The main one is "No making other PC's superfluous". I think it's fairly easy to read, but I'm basically trying to say to not take the jobs of the other PC's. Like don't summon monster that make the Fighter basically dead weight or something similar to that. Just, y'know, be aware of what the other players are trying to do, and don't step on their toes, even if what you would do is better.

The other one, and I admit this is kinda nebulous in it's own right, is "No stinky cheese." What I specifically mean by this is stuff like Coffeelocks, Hexadins, Soradins, or people going Fighter 1/Spellcaster X just for the heavy armor proficiency. Stuff like that almost always reads to me as "I'm doing this purely to make an already fairly easy game even easier." Which is just lame, IMO.

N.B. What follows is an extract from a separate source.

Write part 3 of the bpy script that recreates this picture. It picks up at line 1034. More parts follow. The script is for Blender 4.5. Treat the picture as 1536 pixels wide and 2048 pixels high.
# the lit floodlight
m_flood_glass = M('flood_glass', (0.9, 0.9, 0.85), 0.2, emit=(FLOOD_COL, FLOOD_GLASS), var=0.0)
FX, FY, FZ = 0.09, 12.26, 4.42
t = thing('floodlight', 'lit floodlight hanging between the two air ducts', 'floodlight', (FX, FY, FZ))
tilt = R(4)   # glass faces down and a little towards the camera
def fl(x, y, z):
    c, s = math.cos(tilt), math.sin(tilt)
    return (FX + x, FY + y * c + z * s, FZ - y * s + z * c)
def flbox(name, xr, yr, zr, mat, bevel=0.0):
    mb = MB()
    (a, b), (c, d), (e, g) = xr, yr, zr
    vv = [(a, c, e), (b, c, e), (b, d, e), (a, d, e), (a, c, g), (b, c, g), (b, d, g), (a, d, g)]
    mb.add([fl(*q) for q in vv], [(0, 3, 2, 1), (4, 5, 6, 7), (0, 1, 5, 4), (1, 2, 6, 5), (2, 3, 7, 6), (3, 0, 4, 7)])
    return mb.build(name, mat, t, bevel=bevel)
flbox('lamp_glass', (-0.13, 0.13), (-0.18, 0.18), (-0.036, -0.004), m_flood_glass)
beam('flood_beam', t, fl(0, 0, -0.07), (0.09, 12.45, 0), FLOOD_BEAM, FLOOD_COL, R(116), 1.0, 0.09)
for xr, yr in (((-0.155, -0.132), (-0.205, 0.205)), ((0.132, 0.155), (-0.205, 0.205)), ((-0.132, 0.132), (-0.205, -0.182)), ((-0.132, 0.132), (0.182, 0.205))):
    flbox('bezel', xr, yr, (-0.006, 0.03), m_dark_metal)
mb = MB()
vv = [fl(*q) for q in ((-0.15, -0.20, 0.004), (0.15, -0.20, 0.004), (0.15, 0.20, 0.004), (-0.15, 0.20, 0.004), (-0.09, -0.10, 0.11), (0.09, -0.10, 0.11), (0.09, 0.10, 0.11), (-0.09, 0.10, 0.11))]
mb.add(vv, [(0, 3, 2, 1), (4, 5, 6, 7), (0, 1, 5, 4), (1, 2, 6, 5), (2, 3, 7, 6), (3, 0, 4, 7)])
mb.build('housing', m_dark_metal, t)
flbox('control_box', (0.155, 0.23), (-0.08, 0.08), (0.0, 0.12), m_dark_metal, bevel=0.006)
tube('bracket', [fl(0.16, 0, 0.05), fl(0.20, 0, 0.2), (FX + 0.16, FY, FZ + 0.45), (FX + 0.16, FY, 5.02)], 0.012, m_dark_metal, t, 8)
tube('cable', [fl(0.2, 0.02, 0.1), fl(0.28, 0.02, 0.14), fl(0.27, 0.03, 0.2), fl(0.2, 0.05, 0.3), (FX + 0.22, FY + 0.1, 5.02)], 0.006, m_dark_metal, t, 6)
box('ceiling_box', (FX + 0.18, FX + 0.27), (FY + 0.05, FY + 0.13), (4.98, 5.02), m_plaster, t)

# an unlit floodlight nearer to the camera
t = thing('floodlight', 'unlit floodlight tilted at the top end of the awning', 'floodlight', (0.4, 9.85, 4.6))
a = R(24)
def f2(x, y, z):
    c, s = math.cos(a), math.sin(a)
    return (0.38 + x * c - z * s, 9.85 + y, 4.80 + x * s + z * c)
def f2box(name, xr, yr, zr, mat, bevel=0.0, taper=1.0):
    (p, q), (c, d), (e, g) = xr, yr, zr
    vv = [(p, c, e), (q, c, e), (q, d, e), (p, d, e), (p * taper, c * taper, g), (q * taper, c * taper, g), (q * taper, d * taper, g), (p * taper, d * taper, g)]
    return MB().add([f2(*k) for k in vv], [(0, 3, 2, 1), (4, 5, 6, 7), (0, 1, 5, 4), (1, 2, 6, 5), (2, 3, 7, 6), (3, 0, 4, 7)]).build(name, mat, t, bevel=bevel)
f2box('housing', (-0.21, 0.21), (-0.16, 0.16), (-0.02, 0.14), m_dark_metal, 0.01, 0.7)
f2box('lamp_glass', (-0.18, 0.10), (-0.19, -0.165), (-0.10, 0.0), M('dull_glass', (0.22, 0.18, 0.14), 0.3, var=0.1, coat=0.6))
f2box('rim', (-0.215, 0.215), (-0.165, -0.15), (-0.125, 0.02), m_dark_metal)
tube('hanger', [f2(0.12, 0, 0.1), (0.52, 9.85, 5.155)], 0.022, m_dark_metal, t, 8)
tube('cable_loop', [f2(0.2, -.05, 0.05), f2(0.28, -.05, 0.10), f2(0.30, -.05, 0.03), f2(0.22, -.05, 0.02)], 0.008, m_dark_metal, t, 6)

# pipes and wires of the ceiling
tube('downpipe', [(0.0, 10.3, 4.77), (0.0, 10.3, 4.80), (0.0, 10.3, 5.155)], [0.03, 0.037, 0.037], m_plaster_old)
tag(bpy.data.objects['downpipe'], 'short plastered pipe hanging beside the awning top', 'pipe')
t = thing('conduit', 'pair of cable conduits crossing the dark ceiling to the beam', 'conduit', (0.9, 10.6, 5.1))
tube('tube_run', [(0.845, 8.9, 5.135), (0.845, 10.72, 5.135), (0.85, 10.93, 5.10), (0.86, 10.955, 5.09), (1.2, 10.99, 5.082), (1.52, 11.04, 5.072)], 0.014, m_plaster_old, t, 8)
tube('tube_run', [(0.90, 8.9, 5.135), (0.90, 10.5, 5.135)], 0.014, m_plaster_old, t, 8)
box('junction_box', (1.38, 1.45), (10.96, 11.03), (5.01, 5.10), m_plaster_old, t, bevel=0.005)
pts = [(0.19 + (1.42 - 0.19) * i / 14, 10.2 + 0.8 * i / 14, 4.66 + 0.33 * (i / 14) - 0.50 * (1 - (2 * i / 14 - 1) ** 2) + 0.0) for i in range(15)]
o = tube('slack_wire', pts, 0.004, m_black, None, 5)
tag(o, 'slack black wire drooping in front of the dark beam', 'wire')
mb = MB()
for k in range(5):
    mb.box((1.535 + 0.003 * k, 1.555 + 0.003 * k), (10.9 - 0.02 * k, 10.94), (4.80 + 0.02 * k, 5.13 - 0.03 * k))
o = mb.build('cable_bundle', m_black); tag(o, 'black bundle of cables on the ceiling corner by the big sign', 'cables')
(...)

I also try to actively make Warlock Patrons into a thing that actually exist, in that if you don't do what they want you to do, they get mad at you and take your Warlock levels away. I also try to do this with Clerics and Paladins, but in my experience, it's always Warlocks who get snippy with me when I do this stuff.
 

James Gasik

We don't talk about Pun-Pun
Supporter
One man's powergaming is another man's base competency level. What you really need to say to your players is to not optimize all the fun out of the game (which is what humans tend to do by their very nature).

But even then, "fun" is a nebulous concept in of itself.

The fact that not all the building blocks you can use to create your character are of the same shape or size. Some races are better at others at certain tasks. Some classes are better than others at certain tasks. Ditto with subclasses, feats, and spells.

Is taking a race that's obviously meant to be good at fighting, with a class that's good at fighting, with the best subclass available for being a combat character, along with the best feats overpowered? Is it powergaming to choose these things?

That's like saying you're powergaming when you go to the store and buy the generic brand that is basically the same as the name brand, but 2/3 the price!

And is the best fighting character on the same level as the best spellcasting character? So what level of optimization is ok for warriors when even an average Wizard player can select a spell at random from the PHB, and there's a decent chance that there is a situation it's the best spell for?

If you want to keep your game at a set power level, there is a very long list of things you have to exclude, and most players will chafe at those restrictions. A DM I knew once was starting a game and decided to say that there were only three non-human races allowed, and there could only be one of each of them in the party, and they also banned a few classes.

One of the other players took one look at the list and said "well gee, why don't you just make our characters for us, then?"

Needless to say, that game didn't happen, because not enough players were interested with so many constraints on what they were allowed to play.

I once ran a game where I banned Paladins, and despite the fact that nobody even came to me with a Paladin character concept, I was constantly having to defend my position!

The ultimate problem with trying to figure out how to balance the game, of course, is the fact that Wizards of the Coast hasn't bothered to do it themselves. They're always making changes, but it really feels like which things get buffed and which things get nerfed are decided not by feedback or playtesting, but throwing darts at a board.